A comissão paulista realizou há duas semanas seminário com o sociólogo peruano Eduardo González Cueva, diretor do International Center for Transitional Justice (ICTJ) e o procurador regional da República Marlon Weichert, cotado para integrar a comissão nacional.

Ex-preso político, Diogo tem auxiliado parlamentares na criação de comissões em Pernambuco, Espírito Santo e em Bauru, interior do Estado. A capital paulista também já aprovou a criação de uma comissão municipal.

A Comissão da Verdade e do Memorial da Anistia Política da Ordem dos Advogados do Brasil (OAB) de Minas Gerais foi criada em agosto do ano passado e promete retomar casos polêmicos como os de ex-companheiros de militância da presidente Dilma, da estilista Zuzu Angel e até do ex-presidente Juscelino Kubitschek. Por enquanto, seus integrantes não planejam ouvir pessoas que supostamente tenham cometido crimes durante o regime militar. Dizem que antes é preciso saber qual papel a comissão federal dará às comissões regionais. "Estamos meio paralisados. Fazer o quê? Não dá para sair na frente da comissão federal", admite o presidente da comissão da OAB de Minas, o advogado Márcio Augusto Santiago.

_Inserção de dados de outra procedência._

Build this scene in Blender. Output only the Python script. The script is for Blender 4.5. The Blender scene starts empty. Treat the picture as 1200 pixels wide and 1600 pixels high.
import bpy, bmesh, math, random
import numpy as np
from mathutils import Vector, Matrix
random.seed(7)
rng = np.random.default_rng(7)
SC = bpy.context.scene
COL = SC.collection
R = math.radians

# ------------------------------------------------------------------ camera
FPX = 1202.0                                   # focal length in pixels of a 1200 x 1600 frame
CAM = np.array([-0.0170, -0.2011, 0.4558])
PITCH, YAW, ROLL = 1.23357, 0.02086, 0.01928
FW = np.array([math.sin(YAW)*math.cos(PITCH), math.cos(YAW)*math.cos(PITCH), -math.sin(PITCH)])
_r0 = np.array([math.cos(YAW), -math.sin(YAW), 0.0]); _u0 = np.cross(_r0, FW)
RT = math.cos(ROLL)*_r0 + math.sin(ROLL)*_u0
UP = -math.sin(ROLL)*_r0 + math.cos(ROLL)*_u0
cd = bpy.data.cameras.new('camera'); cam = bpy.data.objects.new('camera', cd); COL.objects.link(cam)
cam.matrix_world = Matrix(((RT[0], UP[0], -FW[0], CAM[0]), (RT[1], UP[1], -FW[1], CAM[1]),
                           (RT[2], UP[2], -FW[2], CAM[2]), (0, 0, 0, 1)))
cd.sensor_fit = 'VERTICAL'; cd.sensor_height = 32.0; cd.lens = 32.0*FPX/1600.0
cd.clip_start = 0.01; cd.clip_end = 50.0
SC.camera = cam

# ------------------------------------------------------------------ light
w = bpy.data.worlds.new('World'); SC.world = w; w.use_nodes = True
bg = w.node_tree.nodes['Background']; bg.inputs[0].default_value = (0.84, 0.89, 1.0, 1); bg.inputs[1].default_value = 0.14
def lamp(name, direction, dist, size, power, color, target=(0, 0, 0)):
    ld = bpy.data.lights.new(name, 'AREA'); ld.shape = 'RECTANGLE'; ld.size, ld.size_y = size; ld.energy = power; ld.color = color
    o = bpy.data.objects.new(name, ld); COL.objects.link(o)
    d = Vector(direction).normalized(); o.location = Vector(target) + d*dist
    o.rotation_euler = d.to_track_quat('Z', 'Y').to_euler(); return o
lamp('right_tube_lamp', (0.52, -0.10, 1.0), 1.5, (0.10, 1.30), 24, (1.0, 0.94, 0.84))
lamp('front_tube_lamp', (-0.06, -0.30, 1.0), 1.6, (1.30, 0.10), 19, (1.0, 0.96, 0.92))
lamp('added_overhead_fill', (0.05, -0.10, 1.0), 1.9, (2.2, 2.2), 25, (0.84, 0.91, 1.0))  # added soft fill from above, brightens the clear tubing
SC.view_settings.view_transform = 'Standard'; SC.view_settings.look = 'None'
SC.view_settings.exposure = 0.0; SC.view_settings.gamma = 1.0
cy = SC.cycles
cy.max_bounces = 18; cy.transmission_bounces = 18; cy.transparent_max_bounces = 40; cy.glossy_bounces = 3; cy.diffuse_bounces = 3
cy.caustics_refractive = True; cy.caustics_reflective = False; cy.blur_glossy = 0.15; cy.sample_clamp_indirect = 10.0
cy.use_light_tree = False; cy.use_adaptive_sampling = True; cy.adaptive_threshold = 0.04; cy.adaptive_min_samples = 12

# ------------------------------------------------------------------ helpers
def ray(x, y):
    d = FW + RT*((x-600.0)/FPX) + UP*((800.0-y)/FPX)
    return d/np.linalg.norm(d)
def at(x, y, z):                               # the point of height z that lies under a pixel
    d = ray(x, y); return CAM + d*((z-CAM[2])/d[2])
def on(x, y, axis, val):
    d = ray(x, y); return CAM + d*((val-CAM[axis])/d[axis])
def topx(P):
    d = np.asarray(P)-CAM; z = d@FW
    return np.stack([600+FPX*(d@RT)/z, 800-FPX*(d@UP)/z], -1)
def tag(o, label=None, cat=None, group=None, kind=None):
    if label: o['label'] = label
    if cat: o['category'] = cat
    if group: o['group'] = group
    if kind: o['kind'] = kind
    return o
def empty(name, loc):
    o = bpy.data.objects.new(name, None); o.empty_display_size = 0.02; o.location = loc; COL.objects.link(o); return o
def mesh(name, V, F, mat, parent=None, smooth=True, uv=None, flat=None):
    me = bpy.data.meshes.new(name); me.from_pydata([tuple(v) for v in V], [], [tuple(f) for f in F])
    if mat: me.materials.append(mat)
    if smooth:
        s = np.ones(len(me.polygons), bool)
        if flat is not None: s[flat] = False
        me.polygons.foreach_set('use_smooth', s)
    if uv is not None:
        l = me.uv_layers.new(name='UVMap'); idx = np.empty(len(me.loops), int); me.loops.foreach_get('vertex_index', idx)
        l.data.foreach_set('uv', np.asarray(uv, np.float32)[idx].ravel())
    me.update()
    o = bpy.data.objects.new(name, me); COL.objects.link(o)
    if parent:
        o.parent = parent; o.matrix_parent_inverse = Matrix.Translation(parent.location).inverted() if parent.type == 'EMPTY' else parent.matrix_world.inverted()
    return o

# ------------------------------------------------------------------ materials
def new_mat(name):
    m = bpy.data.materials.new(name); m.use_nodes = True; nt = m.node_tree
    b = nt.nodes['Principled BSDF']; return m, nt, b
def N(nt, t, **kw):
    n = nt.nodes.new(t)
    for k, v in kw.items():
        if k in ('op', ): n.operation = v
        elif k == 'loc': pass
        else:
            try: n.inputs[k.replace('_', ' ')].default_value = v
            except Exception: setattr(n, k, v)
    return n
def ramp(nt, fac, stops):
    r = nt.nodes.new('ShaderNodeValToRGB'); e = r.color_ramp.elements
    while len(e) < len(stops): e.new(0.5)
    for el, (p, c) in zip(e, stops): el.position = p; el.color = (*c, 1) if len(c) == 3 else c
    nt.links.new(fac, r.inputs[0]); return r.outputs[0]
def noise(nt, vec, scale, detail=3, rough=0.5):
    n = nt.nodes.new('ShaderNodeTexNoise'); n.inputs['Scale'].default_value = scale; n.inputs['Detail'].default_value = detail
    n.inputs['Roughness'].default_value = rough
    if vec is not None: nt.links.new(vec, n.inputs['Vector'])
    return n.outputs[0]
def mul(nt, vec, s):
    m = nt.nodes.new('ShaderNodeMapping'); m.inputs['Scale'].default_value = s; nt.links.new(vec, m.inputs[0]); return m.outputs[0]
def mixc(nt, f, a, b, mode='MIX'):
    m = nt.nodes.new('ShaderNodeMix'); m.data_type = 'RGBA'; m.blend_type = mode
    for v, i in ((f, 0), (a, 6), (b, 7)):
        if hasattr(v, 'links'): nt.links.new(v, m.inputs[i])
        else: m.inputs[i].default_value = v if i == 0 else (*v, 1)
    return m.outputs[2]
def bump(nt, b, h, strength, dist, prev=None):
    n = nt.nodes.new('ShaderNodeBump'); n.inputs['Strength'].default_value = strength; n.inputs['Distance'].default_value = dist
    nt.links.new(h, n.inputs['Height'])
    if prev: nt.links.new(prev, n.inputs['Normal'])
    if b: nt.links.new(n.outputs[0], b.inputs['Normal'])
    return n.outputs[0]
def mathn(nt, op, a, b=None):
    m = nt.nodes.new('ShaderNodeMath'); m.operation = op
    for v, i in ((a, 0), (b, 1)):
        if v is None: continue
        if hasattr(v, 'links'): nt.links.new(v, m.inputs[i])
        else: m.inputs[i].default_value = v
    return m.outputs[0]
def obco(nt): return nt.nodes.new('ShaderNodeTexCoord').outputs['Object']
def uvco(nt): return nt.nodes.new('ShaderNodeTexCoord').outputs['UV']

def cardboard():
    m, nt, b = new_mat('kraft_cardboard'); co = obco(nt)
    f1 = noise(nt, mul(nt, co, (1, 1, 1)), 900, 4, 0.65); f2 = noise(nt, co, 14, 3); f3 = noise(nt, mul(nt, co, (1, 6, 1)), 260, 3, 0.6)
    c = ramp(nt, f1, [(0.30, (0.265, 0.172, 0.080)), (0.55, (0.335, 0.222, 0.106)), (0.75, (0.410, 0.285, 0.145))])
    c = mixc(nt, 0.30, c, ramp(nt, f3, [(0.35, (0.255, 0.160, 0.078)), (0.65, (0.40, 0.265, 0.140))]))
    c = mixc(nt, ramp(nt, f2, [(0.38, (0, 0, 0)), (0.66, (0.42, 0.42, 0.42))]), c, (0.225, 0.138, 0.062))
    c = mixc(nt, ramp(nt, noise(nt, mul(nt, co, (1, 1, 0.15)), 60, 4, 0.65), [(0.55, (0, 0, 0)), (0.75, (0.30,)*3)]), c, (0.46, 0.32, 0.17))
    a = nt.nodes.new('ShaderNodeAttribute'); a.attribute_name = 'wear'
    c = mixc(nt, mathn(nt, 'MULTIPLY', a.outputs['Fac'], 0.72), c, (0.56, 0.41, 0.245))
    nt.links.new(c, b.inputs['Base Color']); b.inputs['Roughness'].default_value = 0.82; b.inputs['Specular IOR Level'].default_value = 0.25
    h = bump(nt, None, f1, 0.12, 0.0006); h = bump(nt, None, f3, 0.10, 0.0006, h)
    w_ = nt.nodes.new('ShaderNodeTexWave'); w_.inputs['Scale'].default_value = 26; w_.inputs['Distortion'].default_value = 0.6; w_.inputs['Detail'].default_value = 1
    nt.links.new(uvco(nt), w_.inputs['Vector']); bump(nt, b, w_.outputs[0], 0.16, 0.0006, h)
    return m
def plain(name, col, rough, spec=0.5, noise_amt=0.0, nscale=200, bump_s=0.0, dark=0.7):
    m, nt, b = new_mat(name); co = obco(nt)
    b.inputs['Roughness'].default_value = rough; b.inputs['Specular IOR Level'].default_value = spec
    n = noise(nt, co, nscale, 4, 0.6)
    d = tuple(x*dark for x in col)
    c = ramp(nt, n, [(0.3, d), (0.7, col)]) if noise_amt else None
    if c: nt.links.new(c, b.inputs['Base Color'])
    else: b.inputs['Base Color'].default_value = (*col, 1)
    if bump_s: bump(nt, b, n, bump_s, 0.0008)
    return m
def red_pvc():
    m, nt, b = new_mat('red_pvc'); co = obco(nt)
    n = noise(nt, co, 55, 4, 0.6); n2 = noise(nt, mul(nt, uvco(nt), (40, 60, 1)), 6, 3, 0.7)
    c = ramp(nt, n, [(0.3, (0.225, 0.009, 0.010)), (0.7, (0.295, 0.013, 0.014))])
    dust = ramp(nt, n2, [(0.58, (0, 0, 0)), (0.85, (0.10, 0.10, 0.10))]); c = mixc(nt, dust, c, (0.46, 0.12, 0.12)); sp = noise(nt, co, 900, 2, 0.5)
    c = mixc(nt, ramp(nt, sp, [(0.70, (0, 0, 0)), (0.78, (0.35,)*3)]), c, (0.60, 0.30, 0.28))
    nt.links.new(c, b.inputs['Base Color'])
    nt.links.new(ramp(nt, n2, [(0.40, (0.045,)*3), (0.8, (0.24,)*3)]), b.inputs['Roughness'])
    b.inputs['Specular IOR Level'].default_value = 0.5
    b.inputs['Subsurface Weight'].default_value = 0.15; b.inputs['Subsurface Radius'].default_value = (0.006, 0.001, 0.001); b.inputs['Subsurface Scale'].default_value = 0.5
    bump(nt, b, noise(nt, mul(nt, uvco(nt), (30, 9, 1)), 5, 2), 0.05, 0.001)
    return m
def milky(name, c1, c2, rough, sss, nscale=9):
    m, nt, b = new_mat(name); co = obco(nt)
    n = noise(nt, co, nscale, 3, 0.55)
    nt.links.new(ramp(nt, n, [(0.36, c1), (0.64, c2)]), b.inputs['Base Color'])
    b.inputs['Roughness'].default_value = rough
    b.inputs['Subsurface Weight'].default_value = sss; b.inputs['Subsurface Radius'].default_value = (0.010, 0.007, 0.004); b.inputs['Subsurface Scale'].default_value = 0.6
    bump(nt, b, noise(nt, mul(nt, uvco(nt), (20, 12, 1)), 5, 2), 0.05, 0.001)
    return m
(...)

O grupo mineiro deverá funcionar como um receptor de informações e denúncias para municiar a comissão nacional. Parte desse conteúdo já foi encaminhado ao MPF em Belo Horizonte em forma de representação. A OAB-MG listou os nomes de 26 militantes políticos mineiros mortos em outros Estados durante o regime militar. Zuzu Angel está na lista. Ela foi morta no Rio em abril de 1976 num acidente de carro que teria sido provocado por agentes de órgãos de repressão. Cinco anos antes seu filho, Stuart Jones, militante do MR-8, havia desaparecido, num caso que Zuzu denunciou no Brasil e no exterior.

Na lista, aparecem ainda 23 militantes que desapareceram fora do Estado. Segundo Alberto Carlos Dias Duarte, integrante da comissão mineira, dois deles já foram citados por Dilma como seus companheiros de luta na organização VAR-Palmares: Antônio Joaquim de Souza Machado e Carlos Alberto Soares de Freitas. Ambos sumiram no Rio em fevereiro de 1971.

Suspeitas envolvendo a morte de Juscelino também deverão ser remetidas pela OAB à comissão nacional. O relato de Serafim Jardim, um ex-secretário do presidente, será a base de argumentação. Jardim vive em Belo Horizonte e o livro "JK, onde está a verdade?" (Editora Vozes), baseado em documentos por ele recolhidos e depoimentos aponta incoerências na versão oficial de que o presidente morreu num acidente de carro em agosto de 1976. O acidente teria sido armado por agentes do regime militar. "Provavelmente vamos sustentar a denúncia de que JK foi assassinado", diz Duarte.

No Rio Grande do Sul, a Assembleia Legislativa pretende montar sua comissão da verdade até o fim do ano, mas sem "revanchismo", diz o presidente da Comissão de Cidadania e Direitos Humanos (CCDH) da Casa, deputado Miki Breier (PSB). A ideia, diz, é "conhecer melhor" a história da repressão no Estado.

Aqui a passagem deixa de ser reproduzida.